学校給食の実施に関する最新データ※8によると、小中学校の数は11818校で、学校給食のための予算は6兆4822億ウォンとなっている。一方、保護者の負担率は減り、11.6%となっている。これは、給食無償化の動きが各自治体で進んでいるためと考えられる。ソウル市のウェブサイト(2021年2月21日付け)によると、2021年1月より、市内の小中高校すべてで、全国初の「親環境農産物を利用した無償給食」に踏み切ることにしたという。
前半で、韓国の親環境農産物の出荷量は、2010年をピークに減少傾向に入ったと書いた。一方、学校給食での親環境農産物の需要は2000年以降伸び続けている。勢いを失いかけた親環境農産物の需要を、学校給食がうまくカバーした。韓国の(株)地域農業ネットワークのパク・ヨンボム代表は、「地域農業と学校給食の連携活性化方案」の中で、「販路開拓の難しさや消費者に付加価値が伝わりにくいという事情を抱えていた親環境農産物が、学校給食という受け皿ができたことで、好循環が生まれる可能性が高まった」と指摘している。
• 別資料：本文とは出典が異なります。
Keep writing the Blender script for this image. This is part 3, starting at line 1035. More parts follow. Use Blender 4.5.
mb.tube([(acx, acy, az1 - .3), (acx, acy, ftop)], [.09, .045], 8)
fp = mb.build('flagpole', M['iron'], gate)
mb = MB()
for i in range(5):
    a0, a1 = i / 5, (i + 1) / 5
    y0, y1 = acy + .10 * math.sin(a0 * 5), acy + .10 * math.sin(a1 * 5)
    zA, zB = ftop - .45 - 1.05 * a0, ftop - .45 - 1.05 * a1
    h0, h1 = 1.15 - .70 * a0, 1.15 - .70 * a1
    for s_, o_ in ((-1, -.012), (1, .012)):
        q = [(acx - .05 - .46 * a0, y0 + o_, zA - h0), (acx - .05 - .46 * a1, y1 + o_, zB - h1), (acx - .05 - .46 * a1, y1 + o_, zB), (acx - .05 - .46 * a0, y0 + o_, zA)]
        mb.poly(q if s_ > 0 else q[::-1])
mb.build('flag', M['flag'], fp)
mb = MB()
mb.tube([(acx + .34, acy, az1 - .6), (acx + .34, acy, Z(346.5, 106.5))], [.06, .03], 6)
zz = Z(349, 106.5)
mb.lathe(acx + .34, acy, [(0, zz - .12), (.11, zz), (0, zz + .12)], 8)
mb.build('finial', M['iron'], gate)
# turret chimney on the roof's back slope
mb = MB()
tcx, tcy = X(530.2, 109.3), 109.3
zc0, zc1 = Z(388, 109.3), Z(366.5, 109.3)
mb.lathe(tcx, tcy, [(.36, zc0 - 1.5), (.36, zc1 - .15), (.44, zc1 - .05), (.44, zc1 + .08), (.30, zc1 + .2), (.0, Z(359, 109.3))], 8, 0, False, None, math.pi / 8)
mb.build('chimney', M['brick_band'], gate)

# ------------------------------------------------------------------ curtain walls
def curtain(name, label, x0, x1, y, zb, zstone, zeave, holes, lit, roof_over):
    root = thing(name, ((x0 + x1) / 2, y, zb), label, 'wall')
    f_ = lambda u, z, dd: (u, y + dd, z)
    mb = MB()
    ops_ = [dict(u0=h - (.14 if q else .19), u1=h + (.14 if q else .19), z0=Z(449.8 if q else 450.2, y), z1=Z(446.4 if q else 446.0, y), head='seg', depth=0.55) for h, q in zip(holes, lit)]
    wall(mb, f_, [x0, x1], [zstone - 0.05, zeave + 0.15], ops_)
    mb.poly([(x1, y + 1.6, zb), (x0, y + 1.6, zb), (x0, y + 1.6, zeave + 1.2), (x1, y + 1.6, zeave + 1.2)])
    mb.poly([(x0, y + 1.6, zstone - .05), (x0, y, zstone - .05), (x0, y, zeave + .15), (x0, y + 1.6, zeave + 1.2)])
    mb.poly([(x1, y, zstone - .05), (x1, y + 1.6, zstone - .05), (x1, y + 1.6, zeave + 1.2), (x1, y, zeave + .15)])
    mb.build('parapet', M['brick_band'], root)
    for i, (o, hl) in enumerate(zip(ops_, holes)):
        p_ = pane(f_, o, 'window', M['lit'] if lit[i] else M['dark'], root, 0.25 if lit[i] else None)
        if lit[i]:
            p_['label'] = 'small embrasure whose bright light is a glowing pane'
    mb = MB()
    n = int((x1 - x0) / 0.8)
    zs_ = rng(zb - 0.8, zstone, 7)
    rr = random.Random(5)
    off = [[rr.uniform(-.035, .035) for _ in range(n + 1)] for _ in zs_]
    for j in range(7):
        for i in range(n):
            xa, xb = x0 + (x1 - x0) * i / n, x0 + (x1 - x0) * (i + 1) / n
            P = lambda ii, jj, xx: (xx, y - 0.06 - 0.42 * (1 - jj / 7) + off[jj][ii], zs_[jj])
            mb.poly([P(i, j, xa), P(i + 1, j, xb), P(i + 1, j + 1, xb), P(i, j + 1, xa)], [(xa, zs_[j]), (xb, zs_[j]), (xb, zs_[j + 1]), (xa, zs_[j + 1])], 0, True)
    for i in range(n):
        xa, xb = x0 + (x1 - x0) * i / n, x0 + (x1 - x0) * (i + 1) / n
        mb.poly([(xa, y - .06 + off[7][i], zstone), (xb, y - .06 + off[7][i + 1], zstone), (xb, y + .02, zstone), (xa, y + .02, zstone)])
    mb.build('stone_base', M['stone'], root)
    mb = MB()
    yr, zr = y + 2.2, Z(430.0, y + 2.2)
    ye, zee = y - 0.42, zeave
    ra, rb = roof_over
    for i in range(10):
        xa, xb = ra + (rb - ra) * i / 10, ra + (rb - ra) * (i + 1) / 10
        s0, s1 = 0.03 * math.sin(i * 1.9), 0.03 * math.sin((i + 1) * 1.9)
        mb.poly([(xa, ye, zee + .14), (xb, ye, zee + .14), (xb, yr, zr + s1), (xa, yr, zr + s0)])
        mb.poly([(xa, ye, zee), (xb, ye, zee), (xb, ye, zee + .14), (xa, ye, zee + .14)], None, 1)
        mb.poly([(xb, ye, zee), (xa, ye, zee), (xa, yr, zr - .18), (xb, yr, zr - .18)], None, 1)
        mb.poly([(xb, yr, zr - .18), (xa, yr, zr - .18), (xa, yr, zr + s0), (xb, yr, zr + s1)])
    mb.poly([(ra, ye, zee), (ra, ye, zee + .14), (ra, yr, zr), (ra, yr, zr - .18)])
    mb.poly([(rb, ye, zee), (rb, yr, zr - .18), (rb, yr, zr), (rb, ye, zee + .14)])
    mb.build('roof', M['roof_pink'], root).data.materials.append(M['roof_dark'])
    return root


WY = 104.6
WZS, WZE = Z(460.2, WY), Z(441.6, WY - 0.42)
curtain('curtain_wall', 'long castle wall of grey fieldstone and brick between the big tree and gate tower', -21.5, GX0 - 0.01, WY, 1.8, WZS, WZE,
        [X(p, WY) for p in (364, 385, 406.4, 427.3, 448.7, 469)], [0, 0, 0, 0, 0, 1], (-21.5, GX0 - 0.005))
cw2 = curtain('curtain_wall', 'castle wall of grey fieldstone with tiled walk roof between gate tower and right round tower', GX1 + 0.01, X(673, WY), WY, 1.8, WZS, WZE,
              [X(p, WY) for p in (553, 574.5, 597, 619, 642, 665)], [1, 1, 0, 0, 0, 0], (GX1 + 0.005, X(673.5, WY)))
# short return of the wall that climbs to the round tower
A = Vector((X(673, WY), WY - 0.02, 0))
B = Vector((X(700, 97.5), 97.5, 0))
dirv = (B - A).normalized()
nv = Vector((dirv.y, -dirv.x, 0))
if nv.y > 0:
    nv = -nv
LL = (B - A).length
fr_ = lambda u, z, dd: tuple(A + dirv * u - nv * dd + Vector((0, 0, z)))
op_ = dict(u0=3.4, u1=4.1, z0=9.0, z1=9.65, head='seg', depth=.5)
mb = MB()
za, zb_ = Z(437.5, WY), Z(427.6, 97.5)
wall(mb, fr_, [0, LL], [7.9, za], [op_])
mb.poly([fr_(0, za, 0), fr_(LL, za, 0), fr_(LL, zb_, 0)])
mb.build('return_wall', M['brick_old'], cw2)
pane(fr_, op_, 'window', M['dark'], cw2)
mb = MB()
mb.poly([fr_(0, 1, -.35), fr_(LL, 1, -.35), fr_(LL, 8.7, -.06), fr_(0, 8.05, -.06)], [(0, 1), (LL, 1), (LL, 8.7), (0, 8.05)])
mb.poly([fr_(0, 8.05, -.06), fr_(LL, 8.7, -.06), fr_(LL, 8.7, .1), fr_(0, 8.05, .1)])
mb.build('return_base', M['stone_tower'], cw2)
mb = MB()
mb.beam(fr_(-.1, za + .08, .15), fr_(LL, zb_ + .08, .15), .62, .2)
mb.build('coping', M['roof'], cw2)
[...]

しかし、一方で、公共調達がなければ市場を維持できかねないという見方もできる。
この先も、学校給食という公共調達を軸に、親環境農業の生産及び流通が維持されていくのか、あるいは個々の消費者の購買行動に変化が起きて、親環境農産物のマーケットは新たな段階に移行するのか、成り行きを見守ることになるだろう。